Is Our Cold Snap “Hot” Enough For You?

The Oatmeal has lampooned the Seattle resident’s reaction to normal Northwest weather, but considering that it was snowing in Everett and northward this morning, it’s safe to say our current cold snap isn’t normal and is worthy of some salty talk, as in the above video.

Factor in the paranoia that your cheeks aren’t glowing because of the cold, but because of radioactivity from Japan, and it’s definitely weird around these parts.

Granite Falls got a half to three-quarters of an inch of snow this morning, while other areas saw hail showers. Here in Seattle, around 8:30 a.m., the “real feel” was supposed to be 29 degrees.

UW meteorologist Cliff Mass confirms that it’s not all in your head: “The recent two weeks has been much cooler than normal with few days reaching the normal highs and precipitation several inches above normal.”

Iodine-131 spike as measured by the University of Washington

He also points you to a UW site that’s been tracking radioactivity released by the nuclear reactors in Fukushima, Japan, carried in the air to Washington. Not only is the measurable amount tiny (“at least thousands of times below EPA limits”), but the most noticeable spike was some 7-10 days after the earthquake. Any measurable radioactivity has tailed off significantly since then.

Mass adds that, “Regarding milk, screening samples taken March 25 at Spokane, WA detected 0.8 pCi/L of iodine-131, which is more than 5,000 times lower than the intervention level set by the U.S. Food and Drug Administration.”

Again, even the spikes are more of an indication of the sensitivity of the instruments than spikes practically speaking. We won’t even see cumulative build-up of radiation from what’s occurred so far, given that these were one-time spikes.

4 thoughts on “Is Our Cold Snap “Hot” Enough For You?”

  1. Yeah, this would be right except for the fact that it’s wrong. Snow in April is incredibly normal here and you forget it EVERY YEAR! http://www.misspiggylunchbox.com/archives/4232

    1. I’m going to stand by the statement that our current cold snap is not normal, because when you look at the norm for April, recent temperatures are below it. As for your reference link, pointing to mid-April snow *in the passes* is not the same thing as lowland snow. Is a little lowland snow now *highly* unusual? Probably not. Should your head explode because people talk about it? Probably not.

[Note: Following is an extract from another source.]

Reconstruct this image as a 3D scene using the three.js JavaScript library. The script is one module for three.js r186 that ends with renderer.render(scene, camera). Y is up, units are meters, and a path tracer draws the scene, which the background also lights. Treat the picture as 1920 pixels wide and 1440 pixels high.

      1. What is “the norm for April?” Do you mean average temperatures? Because that, as your buddy Cliff Mass likes to point out, is just an average. Eg, you get a 40 degree day one year and a 60 degree day one year, and your average is 50. So what’s normal then?

        1. Sorry, the past two weeks is really 1 week April, and 1 week March, so it’s not really the norm for April I’m talking about. Yes, any given day could be a record-breaking low or high, but over the past two weeks, we have not been reaching even average highs, which means it is colder than normal.